EFS and Policy Inefficiencies: The EFS and broader fiscal policies impacting Pakistan’s textile industry are marked by inefficiencies that undermine sector performance. While the EFS aims to promote exports by providing duty-free access to imported inputs, its misuse, including the diversion of inputs to local markets and the inclusion of non-exporting entities, has reduced its effectiveness. Our investigation suggests that misuse is limited and could be controlled through simple system adjustments:
Strict Enforcement of Eligibility: Apply eligibility conditions rigorously, with severe penalties for violations.
Audit/Reconciliation Period: Shorten the current five-year audit/reconciliation period to six months, with enhanced online monitoring and algorithmic checks on transactions.
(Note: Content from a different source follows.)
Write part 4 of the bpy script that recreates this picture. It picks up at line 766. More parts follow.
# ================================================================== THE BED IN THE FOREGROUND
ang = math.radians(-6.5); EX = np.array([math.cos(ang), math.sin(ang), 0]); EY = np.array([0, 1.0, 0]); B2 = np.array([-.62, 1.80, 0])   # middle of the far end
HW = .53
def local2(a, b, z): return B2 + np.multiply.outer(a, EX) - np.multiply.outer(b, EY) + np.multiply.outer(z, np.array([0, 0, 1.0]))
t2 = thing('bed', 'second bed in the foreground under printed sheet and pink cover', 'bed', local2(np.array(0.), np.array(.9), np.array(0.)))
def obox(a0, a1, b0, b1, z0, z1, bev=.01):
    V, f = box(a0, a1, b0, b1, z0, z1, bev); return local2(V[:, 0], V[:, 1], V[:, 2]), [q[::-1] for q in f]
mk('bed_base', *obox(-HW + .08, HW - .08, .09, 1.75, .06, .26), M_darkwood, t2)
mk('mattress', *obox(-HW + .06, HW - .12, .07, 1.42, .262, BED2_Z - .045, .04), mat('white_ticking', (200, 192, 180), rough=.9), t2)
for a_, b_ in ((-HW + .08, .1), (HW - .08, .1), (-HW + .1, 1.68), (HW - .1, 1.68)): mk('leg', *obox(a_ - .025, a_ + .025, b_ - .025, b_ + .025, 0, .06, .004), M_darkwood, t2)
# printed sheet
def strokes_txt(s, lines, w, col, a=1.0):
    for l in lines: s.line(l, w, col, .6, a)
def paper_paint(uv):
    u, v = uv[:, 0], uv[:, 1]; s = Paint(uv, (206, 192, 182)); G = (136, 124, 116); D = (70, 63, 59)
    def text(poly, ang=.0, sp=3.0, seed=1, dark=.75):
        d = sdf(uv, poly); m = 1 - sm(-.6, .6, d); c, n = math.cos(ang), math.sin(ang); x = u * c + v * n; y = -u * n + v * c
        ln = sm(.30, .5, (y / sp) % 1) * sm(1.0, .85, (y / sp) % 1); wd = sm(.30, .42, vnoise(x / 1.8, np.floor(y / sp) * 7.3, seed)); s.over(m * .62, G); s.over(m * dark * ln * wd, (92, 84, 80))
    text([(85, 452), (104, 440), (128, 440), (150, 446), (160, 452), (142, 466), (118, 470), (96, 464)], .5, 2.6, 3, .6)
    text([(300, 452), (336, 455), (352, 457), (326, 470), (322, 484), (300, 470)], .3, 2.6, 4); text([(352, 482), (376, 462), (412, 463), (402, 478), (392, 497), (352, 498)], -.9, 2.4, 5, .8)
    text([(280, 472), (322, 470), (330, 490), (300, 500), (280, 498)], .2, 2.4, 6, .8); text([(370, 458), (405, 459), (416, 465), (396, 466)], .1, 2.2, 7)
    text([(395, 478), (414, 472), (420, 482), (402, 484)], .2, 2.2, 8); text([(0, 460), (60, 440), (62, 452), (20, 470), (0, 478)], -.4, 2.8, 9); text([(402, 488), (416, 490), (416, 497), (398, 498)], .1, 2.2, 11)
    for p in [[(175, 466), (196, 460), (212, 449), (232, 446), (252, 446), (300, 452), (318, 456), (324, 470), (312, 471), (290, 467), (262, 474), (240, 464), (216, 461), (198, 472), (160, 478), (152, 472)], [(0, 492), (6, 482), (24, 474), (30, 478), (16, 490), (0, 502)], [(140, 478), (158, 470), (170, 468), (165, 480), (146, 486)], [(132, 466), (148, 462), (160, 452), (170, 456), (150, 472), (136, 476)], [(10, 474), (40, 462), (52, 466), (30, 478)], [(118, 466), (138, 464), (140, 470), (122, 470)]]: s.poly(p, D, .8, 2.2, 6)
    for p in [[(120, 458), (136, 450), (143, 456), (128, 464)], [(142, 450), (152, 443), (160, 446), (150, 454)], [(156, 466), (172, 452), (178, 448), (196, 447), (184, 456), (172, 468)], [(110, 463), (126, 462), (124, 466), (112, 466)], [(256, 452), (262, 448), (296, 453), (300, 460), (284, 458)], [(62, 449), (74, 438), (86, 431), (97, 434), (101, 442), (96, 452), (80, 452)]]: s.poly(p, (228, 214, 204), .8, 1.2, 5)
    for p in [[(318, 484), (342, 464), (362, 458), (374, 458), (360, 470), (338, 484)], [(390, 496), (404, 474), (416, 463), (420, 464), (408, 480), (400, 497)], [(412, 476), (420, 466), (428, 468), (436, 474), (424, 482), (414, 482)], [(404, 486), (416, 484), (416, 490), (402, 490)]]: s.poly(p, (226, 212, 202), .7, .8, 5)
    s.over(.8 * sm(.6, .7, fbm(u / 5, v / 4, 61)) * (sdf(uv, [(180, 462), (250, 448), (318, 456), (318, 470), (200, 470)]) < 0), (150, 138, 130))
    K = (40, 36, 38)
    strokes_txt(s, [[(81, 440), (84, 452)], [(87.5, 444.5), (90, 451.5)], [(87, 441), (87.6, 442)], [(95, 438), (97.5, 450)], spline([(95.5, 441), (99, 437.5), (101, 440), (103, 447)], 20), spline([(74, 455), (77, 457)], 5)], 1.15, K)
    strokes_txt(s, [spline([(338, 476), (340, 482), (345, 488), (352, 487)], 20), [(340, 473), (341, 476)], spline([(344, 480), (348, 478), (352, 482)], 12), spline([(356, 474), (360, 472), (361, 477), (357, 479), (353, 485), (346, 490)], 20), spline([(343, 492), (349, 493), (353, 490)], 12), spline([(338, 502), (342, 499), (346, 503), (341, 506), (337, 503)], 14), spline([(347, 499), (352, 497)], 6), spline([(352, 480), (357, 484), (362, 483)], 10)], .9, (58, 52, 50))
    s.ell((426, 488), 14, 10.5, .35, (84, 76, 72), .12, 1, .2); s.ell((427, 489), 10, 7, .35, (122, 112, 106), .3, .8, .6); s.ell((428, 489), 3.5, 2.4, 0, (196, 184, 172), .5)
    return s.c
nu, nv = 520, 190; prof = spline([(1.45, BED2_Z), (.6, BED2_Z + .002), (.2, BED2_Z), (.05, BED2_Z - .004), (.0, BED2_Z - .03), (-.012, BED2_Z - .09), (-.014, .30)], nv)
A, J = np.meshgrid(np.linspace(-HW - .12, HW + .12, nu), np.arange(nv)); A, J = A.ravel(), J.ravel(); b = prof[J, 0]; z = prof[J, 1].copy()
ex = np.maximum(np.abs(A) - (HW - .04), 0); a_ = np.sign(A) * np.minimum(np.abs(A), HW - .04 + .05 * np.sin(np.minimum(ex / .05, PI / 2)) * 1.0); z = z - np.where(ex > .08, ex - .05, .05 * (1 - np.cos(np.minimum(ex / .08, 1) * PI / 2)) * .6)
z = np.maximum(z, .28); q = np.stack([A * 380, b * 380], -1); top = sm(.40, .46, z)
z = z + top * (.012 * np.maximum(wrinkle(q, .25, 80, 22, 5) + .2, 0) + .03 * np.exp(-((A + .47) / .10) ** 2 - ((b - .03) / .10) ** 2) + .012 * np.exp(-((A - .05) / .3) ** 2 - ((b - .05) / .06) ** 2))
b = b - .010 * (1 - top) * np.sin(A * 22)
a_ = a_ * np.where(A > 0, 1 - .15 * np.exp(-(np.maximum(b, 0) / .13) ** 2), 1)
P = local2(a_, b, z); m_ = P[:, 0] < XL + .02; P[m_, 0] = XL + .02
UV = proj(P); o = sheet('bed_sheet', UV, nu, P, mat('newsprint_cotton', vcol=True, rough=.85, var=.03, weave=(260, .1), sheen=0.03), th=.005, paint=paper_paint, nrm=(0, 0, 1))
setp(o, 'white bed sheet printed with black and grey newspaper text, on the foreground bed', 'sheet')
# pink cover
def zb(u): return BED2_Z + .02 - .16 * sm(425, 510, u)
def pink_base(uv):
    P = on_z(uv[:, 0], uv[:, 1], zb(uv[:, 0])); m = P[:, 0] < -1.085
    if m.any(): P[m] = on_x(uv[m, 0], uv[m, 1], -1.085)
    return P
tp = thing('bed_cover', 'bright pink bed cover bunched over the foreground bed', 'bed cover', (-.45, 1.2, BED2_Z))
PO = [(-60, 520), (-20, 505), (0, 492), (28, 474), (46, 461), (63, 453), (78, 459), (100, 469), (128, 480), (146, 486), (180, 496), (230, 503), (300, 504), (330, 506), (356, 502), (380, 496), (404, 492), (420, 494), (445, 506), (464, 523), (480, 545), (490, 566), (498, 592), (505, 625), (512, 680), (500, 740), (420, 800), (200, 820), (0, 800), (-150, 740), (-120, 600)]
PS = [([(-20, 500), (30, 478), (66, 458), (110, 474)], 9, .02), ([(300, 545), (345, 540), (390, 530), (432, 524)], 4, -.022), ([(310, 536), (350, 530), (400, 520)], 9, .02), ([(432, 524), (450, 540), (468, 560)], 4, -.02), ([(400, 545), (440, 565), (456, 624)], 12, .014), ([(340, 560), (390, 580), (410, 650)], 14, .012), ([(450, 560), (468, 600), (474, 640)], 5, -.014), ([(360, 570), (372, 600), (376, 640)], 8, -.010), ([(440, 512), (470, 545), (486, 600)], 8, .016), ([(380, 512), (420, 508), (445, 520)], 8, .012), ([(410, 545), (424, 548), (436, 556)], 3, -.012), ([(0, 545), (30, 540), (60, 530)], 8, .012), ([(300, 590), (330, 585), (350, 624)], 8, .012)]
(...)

Policy Intervention in the Value Chain: Economic theory suggests that the value chain should evolve naturally, without policy intervention. The clear solution is:
Withdraw GST on Local Inputs: This would be the ideal solution, as it requires no adjustments and would allow business operations to continue as before.
Impose GST on Imports: From a GST perspective, imposing GST on both local and imported inputs would neutralize the tax’s impact. However, this would require fixing the refund system, which has been a longstanding issue. Delays and incomplete refunds create cash flow problems for producers and need urgent attention.
Delays and Incomplete Refunds: Producers continue to face delays and incomplete refunds. To maintain the credibility and efficiency of the GST system, urgent action is needed to ensure timely and full refunds. International examples and FBR consultants suggest that digitization is key to resolving this issue. By using algorithms to reconcile inputs and outputs and allowing instant refunds for qualified transactions, liquidity can be improved while ensuring tax compliance.
Export Trends and Policy Stability: Data shows a concerning decline in exports as a percentage of GDP. Policy instability, particularly changes in tariffs and taxes, negatively impacts exports. The Haque Tax Commission’s report stresses that tax policy stability is critical for investment and growth. Policymakers must consider the long-term consequences of volatile policies, particularly in the area of taxes.
Importance of a Realistic Exchange Rate: Econometric results show that maintaining a realistic exchange rate is vital for export growth. A stable and competitive exchange rate significantly impacts export performance.
Low Tariffs and Global Integration: Low tariffs and trade openness can help integrate Pakistan’s value chain into the global value chain, benefiting exporters and local industries.
“We urge you to carefully review the findings and take immediate action to address these critical issues,” Shahid Sattar emphasized. “The viability of Pakistan’s textile sector—and the livelihoods of millions—depends on swift and effective intervention. Restoring a level playing field for local inputs, ensuring timely and full refunds, and implementing the recommended reforms are essential to preventing further damage to the sector.”